Im Endeffekt seien die Kleinanleger, die sich auf das Wort der Politiker verlassen haben, "die Gelackmeierten", meint Daniel Bauer von der Schutzgemeinschaft der Kapitalanleger (SDK). Die Gemeinschaft will gegen einen Zwangsumtausch griechischer Staatsanleihen klagen. Inhaltlich richtet sich die Klage nicht nur gegen die griechische Regierung, sondern auch gegen die EZB.

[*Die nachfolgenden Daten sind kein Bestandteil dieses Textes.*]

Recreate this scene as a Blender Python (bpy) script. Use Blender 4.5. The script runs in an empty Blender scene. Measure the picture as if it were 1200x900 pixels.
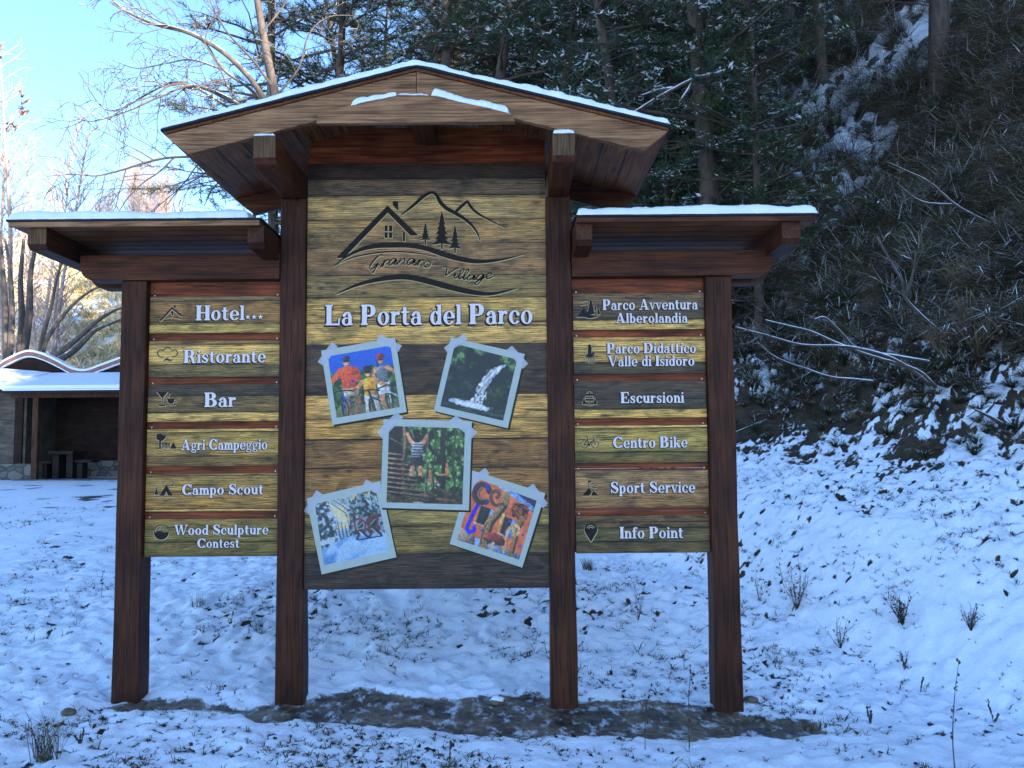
import bpy, math, random
import numpy as np
from mathutils import Vector, Matrix

random.seed(7)
RNG = np.random.default_rng(11)
sc = bpy.context.scene
COL = sc.collection
R = math.radians

# ------------------------------------------------------------------ camera
EYE = 1.55
PITCH, ROLL, FPX = 4.4, -0.47, 1037.0
cam_d = bpy.data.cameras.new('camera')
cam_d.sensor_width = 36.0
cam_d.lens = 36.0 * FPX / 1200.0
cam_d.clip_start = 0.05
cam_d.clip_end = 1500.0
cam = bpy.data.objects.new('camera', cam_d)
COL.objects.link(cam)
CAM_M = Matrix.Rotation(R(90 + PITCH), 3, 'X') @ Matrix.Rotation(R(ROLL), 3, 'Z')
cam.matrix_world = Matrix.Translation((0, 0, EYE)) @ CAM_M.to_4x4()
sc.camera = cam

# ------------------------------------------------------------------ sky, sun, exposure
SUN_EL, SUN_AZ = 20.0, 126.9          # azimuth clockwise from +Y
w = bpy.data.worlds.new('World')
sc.world = w
w.use_nodes = True
nt = w.node_tree
nt.nodes.clear()
sky = nt.nodes.new('ShaderNodeTexSky')
sky.sky_type = 'NISHITA'
sky.sun_disc = False
sky.sun_elevation = R(SUN_EL)
sky.sun_rotation = R(SUN_AZ)
sky.altitude = 900
sky.air_density = 1.0
sky.dust_density = 0.4
sky.ozone_density = 4.7
bg = nt.nodes.new('ShaderNodeBackground')
bg.inputs['Strength'].default_value = 0.15
wo = nt.nodes.new('ShaderNodeOutputWorld')
nt.links.new(sky.outputs[0], bg.inputs[0])
nt.links.new(bg.outputs[0], wo.inputs[0])

sun_d = bpy.data.lights.new('sun', 'SUN')
sun_d.energy = 4.6
sun_d.angle = R(0.53)
sun_d.color = (1.0, 0.90, 0.76)
sun = bpy.data.objects.new('sun', sun_d)
COL.objects.link(sun)
S = Vector((math.sin(R(SUN_AZ)) * math.cos(R(SUN_EL)), math.cos(R(SUN_AZ)) * math.cos(R(SUN_EL)), math.sin(R(SUN_EL))))
sun.rotation_euler = S.to_track_quat('Z', 'Y').to_euler()
sun.location = (30, -30, 40)

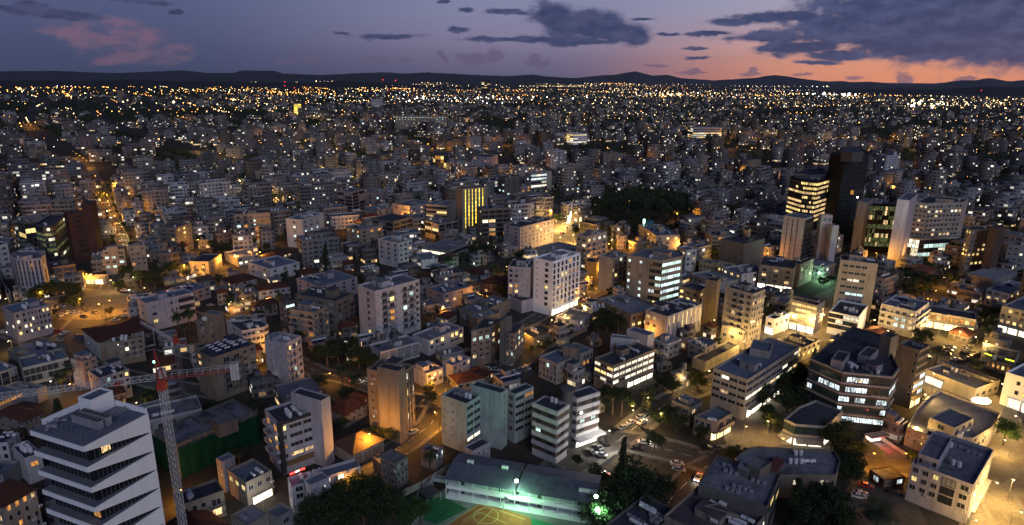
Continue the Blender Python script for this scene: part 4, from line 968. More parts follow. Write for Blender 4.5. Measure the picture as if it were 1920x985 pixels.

Daniel Bauer im Gespräch mit Anne Raith |
    Anne Raith: Dass der Schuldenschnitt für Griechenland so freiwillig wie ein Geständnis in der Spanischen Inquisition ist, das ist ursprünglich aus dem Munde von Commerzbank-Chef Martin Blessing inzwischen schon fast ein geflügeltes Wort. Doch am Tag danach zählte in Athen, in Berlin und Paris allein das Ergebnis. Von einem historischen Schuldenschnitt ist die Rede und großer Erleichterung – wohl wissend, dass dies nur eine weitere Etappe und bei Weitem nicht der Zieleinlauf ist, auch wenn der französische Präsident bereits von einer Lösung für die griechische Krise sprach. Unter den Privatgläubigern ist die Stimmung nach dem Verzicht entsprechend verhaltener. Bei der Schutzgemeinschaft der Kapitalanleger zum Beispiel, sicherlich auch, weil einige der führenden Funktionäre derzeit vor Gericht stehen, unter anderem wegen Insiderhandels, das allerdings soll heute nicht unser Thema sein. Denn die Schutzgemeinschaft ist mit rund 12.000 Mitgliedern auch das zweitstärkste Aktionärsbündnis in Deutschland und somit vom Schuldenschnitt betroffen. Am Telefon begrüße ich nun Daniel Bauer, den Vorstandsvorsitzenden der SDK. Einen schönen guten Morgen!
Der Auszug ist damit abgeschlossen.